Your task is to copy the lines between the line containing "What Blender Python" and the line containing "col = scene.collection", counting both of those lines, and to emit nothing more.

▶ [Record excerpts]:
══════════════════════════════
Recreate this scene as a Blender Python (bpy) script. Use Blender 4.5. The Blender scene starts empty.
══════════════════════════════
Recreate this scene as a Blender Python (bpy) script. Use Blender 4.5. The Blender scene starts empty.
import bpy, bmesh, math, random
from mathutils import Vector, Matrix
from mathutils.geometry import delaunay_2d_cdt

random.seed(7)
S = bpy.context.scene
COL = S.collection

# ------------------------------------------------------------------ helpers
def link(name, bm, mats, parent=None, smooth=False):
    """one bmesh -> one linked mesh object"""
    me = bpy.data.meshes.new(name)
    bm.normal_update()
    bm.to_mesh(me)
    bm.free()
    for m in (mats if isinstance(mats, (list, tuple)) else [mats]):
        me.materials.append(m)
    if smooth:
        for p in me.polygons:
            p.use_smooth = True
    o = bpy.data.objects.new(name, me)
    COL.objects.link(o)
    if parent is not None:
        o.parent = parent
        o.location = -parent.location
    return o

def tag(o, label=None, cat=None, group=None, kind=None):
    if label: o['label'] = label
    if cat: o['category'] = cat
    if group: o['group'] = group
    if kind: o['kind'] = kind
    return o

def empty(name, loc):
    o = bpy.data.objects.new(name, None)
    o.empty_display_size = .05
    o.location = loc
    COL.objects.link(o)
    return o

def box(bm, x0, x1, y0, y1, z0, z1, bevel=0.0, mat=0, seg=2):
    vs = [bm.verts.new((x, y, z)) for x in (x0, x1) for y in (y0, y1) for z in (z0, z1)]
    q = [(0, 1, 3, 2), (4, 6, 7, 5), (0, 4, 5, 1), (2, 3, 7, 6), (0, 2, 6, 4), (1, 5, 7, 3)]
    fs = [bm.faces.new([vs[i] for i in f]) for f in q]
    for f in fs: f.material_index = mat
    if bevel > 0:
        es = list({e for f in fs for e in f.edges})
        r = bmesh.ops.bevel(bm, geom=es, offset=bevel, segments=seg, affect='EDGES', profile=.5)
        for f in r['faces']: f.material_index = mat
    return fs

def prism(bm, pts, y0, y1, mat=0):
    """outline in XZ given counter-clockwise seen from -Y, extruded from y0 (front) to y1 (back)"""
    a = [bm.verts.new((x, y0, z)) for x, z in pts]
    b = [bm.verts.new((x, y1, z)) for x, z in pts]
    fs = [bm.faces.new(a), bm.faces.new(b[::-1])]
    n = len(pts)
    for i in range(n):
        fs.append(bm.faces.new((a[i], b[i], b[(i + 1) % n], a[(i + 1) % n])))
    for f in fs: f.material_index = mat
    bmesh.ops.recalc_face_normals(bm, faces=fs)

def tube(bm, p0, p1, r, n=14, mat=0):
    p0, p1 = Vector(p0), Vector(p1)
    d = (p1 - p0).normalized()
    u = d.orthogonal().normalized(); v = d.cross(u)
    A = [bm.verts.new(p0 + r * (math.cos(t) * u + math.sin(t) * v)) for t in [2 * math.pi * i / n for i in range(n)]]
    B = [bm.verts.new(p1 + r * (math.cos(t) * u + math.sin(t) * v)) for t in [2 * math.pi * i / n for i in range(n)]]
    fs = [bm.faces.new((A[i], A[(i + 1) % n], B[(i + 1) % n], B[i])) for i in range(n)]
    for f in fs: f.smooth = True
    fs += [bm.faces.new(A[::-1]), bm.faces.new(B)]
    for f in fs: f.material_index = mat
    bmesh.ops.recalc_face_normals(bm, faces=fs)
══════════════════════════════
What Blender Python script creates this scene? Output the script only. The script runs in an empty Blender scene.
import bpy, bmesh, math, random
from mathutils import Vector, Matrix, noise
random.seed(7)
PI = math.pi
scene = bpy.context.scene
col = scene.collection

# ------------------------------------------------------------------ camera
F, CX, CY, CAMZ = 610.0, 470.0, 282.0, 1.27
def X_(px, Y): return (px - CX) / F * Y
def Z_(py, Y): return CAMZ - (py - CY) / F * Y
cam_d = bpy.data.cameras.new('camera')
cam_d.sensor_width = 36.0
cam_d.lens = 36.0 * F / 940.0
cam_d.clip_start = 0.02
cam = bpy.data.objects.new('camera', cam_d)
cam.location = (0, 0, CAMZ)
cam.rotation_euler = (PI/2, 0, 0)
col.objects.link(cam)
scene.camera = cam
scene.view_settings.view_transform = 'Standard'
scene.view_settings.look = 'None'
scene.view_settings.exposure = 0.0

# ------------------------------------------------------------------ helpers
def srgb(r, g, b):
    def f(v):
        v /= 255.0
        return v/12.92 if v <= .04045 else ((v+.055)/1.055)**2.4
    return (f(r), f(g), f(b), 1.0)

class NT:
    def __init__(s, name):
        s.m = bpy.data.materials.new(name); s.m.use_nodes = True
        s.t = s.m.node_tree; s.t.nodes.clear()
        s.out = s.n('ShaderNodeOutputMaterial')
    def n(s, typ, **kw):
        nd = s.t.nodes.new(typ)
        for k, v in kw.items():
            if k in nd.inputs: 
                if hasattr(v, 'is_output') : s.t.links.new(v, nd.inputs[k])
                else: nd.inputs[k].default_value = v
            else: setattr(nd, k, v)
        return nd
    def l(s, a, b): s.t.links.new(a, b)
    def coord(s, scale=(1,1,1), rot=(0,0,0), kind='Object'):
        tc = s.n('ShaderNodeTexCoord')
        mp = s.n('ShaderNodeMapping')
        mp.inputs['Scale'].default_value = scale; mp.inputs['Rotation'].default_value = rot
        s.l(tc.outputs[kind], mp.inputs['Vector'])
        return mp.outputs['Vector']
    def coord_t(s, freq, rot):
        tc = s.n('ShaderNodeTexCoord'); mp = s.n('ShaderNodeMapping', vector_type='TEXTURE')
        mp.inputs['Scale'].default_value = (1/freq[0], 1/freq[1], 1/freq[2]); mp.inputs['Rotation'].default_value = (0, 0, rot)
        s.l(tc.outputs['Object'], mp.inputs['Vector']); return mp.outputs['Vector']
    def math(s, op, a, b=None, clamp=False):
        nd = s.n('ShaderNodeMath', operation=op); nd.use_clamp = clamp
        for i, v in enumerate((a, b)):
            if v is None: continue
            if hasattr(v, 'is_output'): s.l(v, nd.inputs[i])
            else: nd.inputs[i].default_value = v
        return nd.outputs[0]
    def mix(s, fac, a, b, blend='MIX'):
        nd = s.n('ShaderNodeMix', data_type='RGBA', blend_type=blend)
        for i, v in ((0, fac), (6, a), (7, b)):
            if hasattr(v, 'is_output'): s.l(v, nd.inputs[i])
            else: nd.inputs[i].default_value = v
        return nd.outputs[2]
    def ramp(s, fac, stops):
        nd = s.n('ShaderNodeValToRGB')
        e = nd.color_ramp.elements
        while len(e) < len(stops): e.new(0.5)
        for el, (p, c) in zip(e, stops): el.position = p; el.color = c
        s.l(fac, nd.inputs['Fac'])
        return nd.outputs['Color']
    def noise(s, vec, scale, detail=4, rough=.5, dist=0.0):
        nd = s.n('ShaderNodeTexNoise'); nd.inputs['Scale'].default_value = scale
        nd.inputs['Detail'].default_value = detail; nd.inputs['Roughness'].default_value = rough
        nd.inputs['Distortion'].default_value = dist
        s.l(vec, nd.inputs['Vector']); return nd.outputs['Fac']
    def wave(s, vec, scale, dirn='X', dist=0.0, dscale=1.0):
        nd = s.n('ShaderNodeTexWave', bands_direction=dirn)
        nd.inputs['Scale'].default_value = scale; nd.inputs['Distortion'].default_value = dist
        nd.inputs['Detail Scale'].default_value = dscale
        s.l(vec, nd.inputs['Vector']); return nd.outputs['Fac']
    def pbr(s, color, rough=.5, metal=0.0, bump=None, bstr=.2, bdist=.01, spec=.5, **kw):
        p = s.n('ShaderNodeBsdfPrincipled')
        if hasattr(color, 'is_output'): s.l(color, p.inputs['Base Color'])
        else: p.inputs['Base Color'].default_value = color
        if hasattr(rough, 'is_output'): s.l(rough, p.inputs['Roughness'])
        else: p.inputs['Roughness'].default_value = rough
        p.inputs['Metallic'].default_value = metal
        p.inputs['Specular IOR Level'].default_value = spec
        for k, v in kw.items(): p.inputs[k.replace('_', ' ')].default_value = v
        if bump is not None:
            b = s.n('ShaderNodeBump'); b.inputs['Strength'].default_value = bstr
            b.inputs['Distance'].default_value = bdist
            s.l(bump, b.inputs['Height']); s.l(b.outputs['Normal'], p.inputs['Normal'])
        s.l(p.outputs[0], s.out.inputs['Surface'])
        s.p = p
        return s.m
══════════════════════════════
▶ [Output for this task]:
What Blender Python script creates this scene? Output the script only. The script runs in an empty Blender scene.
import bpy, bmesh, math, random
from mathutils import Vector, Matrix, noise
random.seed(7)
PI = math.pi
scene = bpy.context.scene
col = scene.collection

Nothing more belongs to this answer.